Entries with scene source code:
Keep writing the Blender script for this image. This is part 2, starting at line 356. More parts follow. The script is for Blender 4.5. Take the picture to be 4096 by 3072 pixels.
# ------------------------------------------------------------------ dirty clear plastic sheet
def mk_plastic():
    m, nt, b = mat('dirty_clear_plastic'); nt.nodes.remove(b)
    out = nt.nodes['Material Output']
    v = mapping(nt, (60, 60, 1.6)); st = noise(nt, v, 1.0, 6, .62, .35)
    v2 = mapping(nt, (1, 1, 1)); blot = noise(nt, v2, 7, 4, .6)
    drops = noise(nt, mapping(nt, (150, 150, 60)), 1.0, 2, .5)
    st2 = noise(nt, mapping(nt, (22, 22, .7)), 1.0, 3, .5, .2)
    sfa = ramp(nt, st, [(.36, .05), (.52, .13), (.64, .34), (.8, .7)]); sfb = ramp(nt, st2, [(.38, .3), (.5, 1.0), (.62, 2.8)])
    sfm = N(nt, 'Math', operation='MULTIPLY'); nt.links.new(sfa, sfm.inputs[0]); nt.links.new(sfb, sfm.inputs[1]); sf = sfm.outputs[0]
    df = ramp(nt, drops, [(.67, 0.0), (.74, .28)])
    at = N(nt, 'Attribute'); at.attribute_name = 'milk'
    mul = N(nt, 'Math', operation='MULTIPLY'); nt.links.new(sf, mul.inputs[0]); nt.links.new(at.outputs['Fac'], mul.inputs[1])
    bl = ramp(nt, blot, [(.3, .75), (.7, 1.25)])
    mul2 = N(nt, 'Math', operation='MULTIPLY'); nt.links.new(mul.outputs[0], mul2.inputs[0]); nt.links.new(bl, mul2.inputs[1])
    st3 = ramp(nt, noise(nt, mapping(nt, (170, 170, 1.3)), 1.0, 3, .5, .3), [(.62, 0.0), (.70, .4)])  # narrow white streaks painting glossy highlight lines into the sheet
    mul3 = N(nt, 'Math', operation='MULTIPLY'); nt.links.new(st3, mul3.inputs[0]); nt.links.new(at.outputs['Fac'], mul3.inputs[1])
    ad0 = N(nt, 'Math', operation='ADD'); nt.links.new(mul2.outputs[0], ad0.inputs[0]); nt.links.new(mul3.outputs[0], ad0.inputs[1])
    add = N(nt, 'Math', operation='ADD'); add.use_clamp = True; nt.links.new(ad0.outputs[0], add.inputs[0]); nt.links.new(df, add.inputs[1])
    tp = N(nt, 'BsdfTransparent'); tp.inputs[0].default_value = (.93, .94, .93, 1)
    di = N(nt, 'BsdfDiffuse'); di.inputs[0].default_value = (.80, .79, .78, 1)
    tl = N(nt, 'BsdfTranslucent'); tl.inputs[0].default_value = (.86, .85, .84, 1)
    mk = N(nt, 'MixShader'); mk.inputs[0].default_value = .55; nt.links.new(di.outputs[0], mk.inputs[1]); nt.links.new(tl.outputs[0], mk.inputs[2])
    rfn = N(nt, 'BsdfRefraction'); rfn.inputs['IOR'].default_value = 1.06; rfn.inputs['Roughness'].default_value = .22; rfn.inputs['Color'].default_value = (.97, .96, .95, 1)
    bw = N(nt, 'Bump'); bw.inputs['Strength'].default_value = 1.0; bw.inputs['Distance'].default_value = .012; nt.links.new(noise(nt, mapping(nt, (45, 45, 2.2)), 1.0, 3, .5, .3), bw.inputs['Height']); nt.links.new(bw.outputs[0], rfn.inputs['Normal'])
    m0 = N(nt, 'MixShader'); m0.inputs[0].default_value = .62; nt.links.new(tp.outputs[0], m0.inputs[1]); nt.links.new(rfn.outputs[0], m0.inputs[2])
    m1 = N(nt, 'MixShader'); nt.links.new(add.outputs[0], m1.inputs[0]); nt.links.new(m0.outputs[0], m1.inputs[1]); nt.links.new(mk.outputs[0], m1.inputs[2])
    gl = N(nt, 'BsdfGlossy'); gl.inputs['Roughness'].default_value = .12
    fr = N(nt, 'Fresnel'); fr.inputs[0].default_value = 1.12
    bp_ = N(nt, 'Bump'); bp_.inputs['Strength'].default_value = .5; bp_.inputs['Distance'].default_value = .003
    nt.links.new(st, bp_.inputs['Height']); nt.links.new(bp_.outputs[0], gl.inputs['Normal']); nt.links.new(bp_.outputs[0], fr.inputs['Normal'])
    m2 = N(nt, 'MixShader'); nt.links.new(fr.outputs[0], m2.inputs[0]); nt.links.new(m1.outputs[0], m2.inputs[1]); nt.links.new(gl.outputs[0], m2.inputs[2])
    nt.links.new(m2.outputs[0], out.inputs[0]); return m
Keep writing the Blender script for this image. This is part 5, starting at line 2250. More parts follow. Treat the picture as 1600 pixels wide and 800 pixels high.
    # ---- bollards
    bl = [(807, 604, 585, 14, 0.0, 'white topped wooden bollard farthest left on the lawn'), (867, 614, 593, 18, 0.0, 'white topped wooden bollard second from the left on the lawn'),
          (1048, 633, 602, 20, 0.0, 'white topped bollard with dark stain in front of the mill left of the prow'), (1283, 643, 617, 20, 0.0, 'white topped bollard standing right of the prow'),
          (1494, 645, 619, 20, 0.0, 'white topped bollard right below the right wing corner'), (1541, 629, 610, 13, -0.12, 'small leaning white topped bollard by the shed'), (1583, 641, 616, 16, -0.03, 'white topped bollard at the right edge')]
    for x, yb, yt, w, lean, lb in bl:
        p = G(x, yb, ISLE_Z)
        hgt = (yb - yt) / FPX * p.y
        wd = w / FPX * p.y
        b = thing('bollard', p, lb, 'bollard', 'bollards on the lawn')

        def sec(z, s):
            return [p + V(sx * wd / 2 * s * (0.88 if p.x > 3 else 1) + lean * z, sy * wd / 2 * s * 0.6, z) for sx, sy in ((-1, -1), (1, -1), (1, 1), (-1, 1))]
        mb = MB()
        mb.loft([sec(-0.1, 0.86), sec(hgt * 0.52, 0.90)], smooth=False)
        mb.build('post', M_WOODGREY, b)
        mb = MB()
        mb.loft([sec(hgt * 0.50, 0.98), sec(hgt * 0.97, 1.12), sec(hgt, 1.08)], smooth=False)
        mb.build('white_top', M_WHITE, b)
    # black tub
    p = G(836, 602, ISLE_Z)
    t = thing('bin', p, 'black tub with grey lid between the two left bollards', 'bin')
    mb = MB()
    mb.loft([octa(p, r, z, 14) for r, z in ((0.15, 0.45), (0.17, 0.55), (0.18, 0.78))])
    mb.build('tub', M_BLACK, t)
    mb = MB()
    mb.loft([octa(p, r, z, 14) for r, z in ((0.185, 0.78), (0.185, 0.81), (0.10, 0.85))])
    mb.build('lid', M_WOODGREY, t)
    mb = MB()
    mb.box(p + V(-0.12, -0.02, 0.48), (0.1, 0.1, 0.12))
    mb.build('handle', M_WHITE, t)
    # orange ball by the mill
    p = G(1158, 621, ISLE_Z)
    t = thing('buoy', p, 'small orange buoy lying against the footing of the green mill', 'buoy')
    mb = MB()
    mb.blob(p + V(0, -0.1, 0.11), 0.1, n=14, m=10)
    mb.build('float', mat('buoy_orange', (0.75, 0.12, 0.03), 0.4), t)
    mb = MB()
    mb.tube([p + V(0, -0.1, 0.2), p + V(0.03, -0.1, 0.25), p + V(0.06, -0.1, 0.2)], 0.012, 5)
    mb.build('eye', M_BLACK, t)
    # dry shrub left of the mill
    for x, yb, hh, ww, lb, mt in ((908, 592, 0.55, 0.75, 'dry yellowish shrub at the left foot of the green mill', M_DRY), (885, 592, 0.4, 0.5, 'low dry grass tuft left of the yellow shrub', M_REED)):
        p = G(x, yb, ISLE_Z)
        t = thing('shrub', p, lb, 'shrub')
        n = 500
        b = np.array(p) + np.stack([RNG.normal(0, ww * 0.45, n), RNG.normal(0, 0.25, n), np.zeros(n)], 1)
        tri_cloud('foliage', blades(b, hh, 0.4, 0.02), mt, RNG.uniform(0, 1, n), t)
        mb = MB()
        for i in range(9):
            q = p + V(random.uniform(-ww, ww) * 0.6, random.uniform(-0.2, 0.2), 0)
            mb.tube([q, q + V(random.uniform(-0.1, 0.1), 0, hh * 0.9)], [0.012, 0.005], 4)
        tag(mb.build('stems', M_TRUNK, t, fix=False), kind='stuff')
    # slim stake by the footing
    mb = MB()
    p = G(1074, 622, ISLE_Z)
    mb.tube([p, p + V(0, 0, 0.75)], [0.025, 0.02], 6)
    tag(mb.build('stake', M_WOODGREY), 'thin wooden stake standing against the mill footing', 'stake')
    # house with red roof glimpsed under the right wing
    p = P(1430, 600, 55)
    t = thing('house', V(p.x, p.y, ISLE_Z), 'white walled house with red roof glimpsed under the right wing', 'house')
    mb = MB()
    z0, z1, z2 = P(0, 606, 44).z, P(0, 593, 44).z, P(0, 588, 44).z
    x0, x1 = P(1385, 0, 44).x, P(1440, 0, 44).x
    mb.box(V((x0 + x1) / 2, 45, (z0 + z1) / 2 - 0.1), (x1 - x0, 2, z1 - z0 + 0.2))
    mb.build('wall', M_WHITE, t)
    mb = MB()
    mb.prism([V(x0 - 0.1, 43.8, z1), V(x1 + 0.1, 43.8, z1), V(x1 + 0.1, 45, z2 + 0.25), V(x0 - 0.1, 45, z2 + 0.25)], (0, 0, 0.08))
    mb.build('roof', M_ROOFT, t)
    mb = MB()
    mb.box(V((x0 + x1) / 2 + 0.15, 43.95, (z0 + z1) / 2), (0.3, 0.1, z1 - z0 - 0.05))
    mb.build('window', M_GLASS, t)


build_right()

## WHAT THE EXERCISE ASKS
Extract exactly and only these lines: the line containing "800 pixels high.", the line containing "b = thing('bollard', p, lb, 'bollard', 'bollards", and every line between them.

## TASK RESULT
Keep writing the Blender script for this image. This is part 5, starting at line 2250. More parts follow. Treat the picture as 1600 pixels wide and 800 pixels high.
    # ---- bollards
    bl = [(807, 604, 585, 14, 0.0, 'white topped wooden bollard farthest left on the lawn'), (867, 614, 593, 18, 0.0, 'white topped wooden bollard second from the left on the lawn'),
          (1048, 633, 602, 20, 0.0, 'white topped bollard with dark stain in front of the mill left of the prow'), (1283, 643, 617, 20, 0.0, 'white topped bollard standing right of the prow'),
          (1494, 645, 619, 20, 0.0, 'white topped bollard right below the right wing corner'), (1541, 629, 610, 13, -0.12, 'small leaning white topped bollard by the shed'), (1583, 641, 616, 16, -0.03, 'white topped bollard at the right edge')]
    for x, yb, yt, w, lean, lb in bl:
        p = G(x, yb, ISLE_Z)
        hgt = (yb - yt) / FPX * p.y
        wd = w / FPX * p.y
        b = thing('bollard', p, lb, 'bollard', 'bollards on the lawn')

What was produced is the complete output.